Zimbabweans Struggle With Runaway Prices

Angus Shaw, Seattle Post-Intelligencer, Jul. 18

HARARE, Zimbabwe—Pensioners buy a single egg when they shop. School attendance is falling because parents can’t afford to feed their children, let alone educate them. One desperate man who couldn’t make ends meet took his own life.

Runaway prices are changing, perhaps for generations, the way people live and die in Zimbabwe, a once relatively prosperous nation now ravaged by the world’s highest inflation rate.

Economists and international donors say mismanagement by President Robert Mugabe’s authoritarian regime—especially economic disruption related to his controversial policy of seizing white-owned farms—is behind an annual inflation rate now close to 400 percent. The government points the finger elsewhere, at culprits including falling commodity prices.

Whatever the reason for the crisis, its human cost continues to rise.

Zimbabwe once boasted one of the best education systems in Africa. But enrollment is down 30 percent since 2000, according to the United Nations Children’s Fund, because increasing numbers of children are forced to work, beg or become prostitutes. Mildred Chizema, a secretary, said she and her two children live on what she calls the “zero, zero, one diet”—no breakfast, no lunch, and one evening meal. She dreads staying home on weekends.

“The kids just gaze at me hoping for something more to eat,” she said.

She earns the equivalent of about $75 a month. The Consumer Council of Zimbabwe estimates an average family of four needs at least twice that to provide for an adequate diet, basic shelter, clothing and food.

Salaries and pensions are being left behind by galloping prices.

Zimbabwe’s official inflation rate was 394.6 percent in June. That’s down from a peak of 600 percent earlier this year but remains the highest in the world, with Turkey a distant second at 60 percent, said Harare economist John Robertson.

As recently as 1997, inflation in Zimbabwe was 18 percent.

With the help of white-owned commercial farms, Zimbabwe prospered and developed into a regional breadbasket after Mugabe led the country to independence from Britain in 1980. But the economy began to falter in the late 1990s and has teetered near collapse since 2000, when political violence and often-violent farm seizures disrupted agriculture and tourism.

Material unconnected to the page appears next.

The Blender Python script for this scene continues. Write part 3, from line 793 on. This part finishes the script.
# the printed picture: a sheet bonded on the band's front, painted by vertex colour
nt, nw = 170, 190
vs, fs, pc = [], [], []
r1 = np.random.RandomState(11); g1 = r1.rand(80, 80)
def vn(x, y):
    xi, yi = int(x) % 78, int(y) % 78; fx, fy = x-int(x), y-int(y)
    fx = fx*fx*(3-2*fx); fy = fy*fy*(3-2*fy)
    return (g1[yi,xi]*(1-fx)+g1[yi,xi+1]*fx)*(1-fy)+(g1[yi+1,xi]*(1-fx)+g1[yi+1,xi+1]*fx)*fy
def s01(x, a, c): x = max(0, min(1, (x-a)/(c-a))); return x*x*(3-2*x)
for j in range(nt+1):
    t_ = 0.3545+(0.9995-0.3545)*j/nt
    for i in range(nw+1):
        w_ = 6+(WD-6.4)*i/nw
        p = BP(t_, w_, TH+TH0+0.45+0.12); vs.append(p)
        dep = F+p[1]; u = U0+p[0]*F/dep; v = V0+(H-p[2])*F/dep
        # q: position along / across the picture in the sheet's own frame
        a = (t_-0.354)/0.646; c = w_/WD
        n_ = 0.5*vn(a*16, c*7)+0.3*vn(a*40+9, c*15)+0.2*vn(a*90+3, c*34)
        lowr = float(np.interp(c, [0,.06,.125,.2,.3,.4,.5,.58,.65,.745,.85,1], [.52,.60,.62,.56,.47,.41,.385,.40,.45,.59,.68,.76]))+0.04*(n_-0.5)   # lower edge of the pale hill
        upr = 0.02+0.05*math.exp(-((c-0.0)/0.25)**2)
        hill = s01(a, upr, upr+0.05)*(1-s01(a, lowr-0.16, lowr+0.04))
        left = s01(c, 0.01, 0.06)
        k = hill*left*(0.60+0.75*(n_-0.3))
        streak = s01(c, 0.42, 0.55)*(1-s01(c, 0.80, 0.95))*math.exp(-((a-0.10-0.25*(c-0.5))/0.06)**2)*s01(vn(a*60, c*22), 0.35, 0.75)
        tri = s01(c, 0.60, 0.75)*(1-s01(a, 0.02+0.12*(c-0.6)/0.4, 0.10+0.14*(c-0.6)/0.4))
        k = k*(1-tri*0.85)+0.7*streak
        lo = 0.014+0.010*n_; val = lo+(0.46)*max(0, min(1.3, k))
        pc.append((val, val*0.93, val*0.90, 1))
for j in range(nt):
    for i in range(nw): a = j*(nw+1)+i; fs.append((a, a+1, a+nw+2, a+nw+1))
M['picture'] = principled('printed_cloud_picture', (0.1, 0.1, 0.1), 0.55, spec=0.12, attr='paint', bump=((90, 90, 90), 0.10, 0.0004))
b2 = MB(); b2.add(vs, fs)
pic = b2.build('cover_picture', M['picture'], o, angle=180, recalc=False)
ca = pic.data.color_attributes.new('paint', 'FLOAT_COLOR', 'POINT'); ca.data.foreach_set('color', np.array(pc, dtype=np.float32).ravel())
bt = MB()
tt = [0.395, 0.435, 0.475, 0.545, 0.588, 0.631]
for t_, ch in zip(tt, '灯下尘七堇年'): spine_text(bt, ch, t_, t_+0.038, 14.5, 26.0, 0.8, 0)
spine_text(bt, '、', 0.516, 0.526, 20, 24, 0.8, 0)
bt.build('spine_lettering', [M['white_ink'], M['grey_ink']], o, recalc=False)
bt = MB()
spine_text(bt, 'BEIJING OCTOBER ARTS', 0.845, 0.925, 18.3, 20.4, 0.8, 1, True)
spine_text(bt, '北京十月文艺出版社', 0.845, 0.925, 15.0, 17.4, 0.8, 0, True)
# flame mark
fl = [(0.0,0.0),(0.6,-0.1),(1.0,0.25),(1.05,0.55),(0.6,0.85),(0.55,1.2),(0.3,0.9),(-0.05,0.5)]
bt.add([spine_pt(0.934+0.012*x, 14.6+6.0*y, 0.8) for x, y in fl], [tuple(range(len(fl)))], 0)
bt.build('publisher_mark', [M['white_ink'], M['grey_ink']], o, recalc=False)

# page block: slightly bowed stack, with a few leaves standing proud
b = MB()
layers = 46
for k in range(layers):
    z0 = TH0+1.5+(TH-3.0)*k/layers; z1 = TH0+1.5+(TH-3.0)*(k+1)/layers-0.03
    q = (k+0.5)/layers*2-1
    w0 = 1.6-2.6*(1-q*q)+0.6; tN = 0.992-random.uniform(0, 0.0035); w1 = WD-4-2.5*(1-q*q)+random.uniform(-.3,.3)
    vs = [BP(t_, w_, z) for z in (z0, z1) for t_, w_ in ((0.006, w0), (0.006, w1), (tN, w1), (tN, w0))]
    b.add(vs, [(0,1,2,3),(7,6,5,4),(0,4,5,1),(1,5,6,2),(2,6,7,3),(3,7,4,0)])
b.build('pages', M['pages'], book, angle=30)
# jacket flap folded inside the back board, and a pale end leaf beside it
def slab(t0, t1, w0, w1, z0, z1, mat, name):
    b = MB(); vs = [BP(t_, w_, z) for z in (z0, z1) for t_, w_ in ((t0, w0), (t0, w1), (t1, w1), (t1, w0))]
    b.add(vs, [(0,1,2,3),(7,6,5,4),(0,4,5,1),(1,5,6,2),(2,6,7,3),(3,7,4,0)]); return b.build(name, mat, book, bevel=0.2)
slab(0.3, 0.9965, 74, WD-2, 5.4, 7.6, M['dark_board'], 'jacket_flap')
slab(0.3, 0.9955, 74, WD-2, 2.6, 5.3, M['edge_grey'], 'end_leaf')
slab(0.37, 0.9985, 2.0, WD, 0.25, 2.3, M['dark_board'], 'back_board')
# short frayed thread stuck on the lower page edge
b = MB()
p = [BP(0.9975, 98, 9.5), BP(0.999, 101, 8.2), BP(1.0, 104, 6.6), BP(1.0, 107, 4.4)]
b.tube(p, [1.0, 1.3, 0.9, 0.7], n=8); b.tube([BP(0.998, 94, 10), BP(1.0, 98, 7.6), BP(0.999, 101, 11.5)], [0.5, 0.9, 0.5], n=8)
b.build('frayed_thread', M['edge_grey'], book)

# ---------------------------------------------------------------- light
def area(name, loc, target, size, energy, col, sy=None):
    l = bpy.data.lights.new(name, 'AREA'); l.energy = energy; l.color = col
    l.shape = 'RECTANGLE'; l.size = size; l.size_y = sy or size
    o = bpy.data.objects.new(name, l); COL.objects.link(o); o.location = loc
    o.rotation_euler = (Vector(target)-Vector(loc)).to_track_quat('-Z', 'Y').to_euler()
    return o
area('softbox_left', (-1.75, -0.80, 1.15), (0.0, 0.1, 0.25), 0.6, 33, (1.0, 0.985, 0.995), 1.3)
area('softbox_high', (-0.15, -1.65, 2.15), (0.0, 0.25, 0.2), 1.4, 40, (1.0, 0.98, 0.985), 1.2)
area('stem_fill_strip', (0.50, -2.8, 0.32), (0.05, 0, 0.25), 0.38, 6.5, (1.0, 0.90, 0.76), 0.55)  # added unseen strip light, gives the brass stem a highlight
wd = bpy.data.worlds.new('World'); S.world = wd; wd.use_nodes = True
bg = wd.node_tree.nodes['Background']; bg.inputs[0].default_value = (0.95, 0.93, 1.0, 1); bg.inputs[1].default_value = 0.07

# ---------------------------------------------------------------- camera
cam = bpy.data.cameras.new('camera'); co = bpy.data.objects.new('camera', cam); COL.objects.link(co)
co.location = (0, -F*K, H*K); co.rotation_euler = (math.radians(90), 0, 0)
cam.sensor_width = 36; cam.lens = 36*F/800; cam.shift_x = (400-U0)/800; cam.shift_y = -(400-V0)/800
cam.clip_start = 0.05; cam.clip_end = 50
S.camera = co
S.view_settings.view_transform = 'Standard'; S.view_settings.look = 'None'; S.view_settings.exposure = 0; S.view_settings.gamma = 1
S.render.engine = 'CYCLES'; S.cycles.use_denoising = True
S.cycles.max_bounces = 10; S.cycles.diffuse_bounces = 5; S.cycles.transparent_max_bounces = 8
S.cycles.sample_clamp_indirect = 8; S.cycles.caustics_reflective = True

The land seizures, coupled with erratic rains, have crippled Zimbabwe’s agricultural sector, which once accounted for a third of its foreign-currency earnings. Unemployment is estimated at 70 percent.

The government blames declines in commodity prices, corruption in the private sector and negative reporting by the international media, which it says has led to the destruction of tourism.

Authorities say they are fighting hyperinflation by cracking down on corruption and black-market currency sales. But analysts predict things will get worse unless the government can reduce spending and reassure spooked investors.

“We cannot expect price increases to decline,” Robinson said. “With continuing foreign currency shortages, there will also be scarcities of goods to drive up prices.”

The very young and the very old are suffering the worst in Zimbabwe.

Doctors report increasing numbers of retirees are suffering from vitamin deficiency because they can’t afford fruit, a basket of which can cost more than a monthly pension.

Those who retired a decade ago—when $1 bought seven Zimbabwe dollars instead of 5,300 today—have seen the value of their pensions decline at least twentyfold. For those who cannot afford a whole carton, food stores will sell single egg—but even that costs about 1,000 Zimbabwe dollars, or 20 cents, one-fifth of the average daily income.

A women’s tennis club in Harare has begun delivering free meals to impoverished pensioners.

One of the beneficiaries of the project, a widower, shot himself earlier this year. He had worked for the government for 40 years planning public works projects.

“After a long working life, he couldn’t go on. His pride was hurt,” said a family friend who asked not to identified.

Other countries such as Argentina that have experienced hyperinflation brought prices down through fiscal discipline and devaluation, said Robinson, the economist.

But Zimbabwe remains deep in the hole. It has been $290 million in arrears to the International Monetary Fund since 2001 and risks being expelled next year. The government has offered to pay $1.5 million a month.